The argument assertion goes something like this:
Number 1:
- Evolution has never been directly observed.
- It is based on of a theory created by one man (Darwin).
- Therefore it is not science.
Number 2:
- The probability of the ordered universe emerging out of chaos is infinitesimally small.
- You can’t get the order of the universe without direction.
- Therefore a Designer must have made it that way.
Let’s table the fact that what we see here is a total lack of understanding of what the scientific method is, what a hypothesis is, and how all of those observations and predictions create theories. The scientific method is in itself a process of creating order out of chaos.
If you can stomach it, this fellow goes through the tired assertions of the above argument. Not to mention he is basically calling his atheist interlocutor stupid which is ironic since the supposed atheist seems to understand 5th grade science better than Mr. Feuerstein.
Literal readings developed when both German biblical criticism and science began challenging the construction of knowledge itself. The process by which knowledge is created in ways not related to God gained traction as research based education grew. LIteral readings of the text emerged as a response to the growth of a more or less agnostic presentation of knowledge through science and rationalism, but did so in a strange way. Fundamentalism, and similar evangelical streams of religious thinking, actually made a move to make the bible more scientifically relevant. That is to say, the bible was based in observable fact even more so than science. It is like an epistemological pissing contest.
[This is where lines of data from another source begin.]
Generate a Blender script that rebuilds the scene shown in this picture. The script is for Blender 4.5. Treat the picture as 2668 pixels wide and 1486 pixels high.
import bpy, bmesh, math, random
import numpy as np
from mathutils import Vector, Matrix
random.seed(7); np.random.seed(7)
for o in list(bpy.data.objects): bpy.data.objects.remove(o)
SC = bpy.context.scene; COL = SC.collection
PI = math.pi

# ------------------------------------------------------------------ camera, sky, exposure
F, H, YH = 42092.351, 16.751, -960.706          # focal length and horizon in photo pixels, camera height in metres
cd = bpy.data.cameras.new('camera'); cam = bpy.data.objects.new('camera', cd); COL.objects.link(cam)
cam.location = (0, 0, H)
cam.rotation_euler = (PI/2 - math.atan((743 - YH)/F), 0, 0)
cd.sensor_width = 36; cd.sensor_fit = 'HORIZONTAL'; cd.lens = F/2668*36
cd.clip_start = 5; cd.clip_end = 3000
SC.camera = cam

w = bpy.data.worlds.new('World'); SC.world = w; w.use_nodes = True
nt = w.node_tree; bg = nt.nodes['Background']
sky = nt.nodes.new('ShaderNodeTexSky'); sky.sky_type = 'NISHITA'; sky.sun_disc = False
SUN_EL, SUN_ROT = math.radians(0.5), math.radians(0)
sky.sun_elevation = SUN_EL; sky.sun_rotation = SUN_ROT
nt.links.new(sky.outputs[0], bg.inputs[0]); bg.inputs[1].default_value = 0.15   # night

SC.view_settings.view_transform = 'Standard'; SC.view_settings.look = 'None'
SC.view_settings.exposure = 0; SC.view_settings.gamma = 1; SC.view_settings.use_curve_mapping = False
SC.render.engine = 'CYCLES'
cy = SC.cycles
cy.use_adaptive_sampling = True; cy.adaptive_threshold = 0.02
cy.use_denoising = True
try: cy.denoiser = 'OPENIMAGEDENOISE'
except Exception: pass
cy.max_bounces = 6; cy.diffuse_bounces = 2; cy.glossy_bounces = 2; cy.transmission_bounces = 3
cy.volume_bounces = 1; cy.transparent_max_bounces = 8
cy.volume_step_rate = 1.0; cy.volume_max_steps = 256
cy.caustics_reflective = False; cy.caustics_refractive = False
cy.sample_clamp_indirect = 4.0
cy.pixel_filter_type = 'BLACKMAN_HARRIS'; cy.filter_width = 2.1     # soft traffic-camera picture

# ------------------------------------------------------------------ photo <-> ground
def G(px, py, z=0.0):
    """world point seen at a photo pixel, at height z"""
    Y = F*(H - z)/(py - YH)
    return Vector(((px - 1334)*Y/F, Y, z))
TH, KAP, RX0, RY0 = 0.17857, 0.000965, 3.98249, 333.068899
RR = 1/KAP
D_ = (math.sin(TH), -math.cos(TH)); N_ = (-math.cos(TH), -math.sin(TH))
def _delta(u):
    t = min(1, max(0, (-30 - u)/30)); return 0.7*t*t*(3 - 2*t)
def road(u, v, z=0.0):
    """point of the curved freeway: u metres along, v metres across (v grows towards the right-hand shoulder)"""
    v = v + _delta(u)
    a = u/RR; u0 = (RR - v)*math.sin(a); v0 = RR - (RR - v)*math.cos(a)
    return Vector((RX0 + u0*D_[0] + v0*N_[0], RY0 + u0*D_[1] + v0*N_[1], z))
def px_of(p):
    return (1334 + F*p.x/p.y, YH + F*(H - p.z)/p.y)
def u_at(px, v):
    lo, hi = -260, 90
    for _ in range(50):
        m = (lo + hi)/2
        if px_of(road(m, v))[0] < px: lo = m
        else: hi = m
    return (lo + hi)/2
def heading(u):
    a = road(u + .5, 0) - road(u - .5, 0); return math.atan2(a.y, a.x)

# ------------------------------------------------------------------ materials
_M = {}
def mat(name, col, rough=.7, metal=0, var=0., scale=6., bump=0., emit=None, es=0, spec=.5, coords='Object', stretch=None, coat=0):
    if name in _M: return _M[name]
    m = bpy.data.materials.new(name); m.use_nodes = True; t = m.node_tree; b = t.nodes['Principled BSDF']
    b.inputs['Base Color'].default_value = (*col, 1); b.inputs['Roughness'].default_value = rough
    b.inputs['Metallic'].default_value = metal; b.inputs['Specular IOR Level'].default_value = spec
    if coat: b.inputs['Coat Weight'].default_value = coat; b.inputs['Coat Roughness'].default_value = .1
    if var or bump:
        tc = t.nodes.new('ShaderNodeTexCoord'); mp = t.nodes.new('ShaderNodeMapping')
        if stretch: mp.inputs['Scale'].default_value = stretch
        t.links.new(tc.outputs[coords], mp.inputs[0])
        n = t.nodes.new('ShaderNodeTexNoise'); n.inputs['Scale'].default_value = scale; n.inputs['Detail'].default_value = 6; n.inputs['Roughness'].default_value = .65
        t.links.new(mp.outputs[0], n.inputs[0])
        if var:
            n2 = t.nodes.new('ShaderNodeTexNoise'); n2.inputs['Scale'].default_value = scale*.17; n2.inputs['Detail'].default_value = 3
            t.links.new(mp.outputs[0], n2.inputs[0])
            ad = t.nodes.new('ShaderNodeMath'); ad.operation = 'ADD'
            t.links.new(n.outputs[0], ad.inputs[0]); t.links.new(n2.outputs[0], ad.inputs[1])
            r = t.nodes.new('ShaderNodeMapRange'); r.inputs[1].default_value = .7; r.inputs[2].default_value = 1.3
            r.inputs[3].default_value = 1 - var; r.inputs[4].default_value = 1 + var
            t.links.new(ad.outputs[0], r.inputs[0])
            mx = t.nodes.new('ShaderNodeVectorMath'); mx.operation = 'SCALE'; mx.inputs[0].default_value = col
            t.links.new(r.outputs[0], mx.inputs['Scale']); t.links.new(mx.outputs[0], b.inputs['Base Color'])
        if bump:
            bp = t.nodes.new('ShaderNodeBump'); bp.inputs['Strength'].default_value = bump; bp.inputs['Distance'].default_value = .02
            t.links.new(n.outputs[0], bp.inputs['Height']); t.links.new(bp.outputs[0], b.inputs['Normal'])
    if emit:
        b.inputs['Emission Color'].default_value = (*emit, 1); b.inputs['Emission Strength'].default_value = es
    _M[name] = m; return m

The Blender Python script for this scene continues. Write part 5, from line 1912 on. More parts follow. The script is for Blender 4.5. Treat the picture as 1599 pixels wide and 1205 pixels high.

However, this fundamentalist understanding of knowledge relies on a Baconian scientific system that rooted in pure observation. Science is not in itself the problem. The hypothetical testing process is what, and still does, have the biblical literalist sort in a tizzy. They argue that because you can’t “see” evolution, it is a faith claim and therefore not science. Yet faith in God is formed out of experience and belief in the authority of the bible as a testimony to actual events people witnessed. Because it is authoritative by divine mandate, it is more “factual” and based on “observation.” See how that move works? It argues that a literalist reading of the bible is more scientifically valid than the science of evolution! How’s that for irony.
We should pay attention to how we make sense of the world. Watch how this way of constructing knowledge persists even in post-fundamentalist thinking where the process remains the same, while only the content changes. A kind of self-pity emerges because when one system is destroyed, no alternative means of knowledge construction is there. I call this the depressed liberal. You have new content for what you believe, but you no longer have a viable structure to make sense of all of it and manage it. Thus, the blanket term “postmodern” is thrust upon it as an explanation for something that isn’t even there.
Here is where science and religion converge. Science is an act of refining and making more precise what we know about the world down to the smallest building blocks of nature. The practice of knowing God is a disciplined program where one comes to understand oneself in relation to God down to the smallest fraction of time and through the most mindful of behaviors. In both, a kind of awareness develops about the cosmos and how everything is somehow intelligible and mysterious at the same time.
While Feuerstein and his ilk see this relationship between two understandings of reality as a war, I see it as a dance.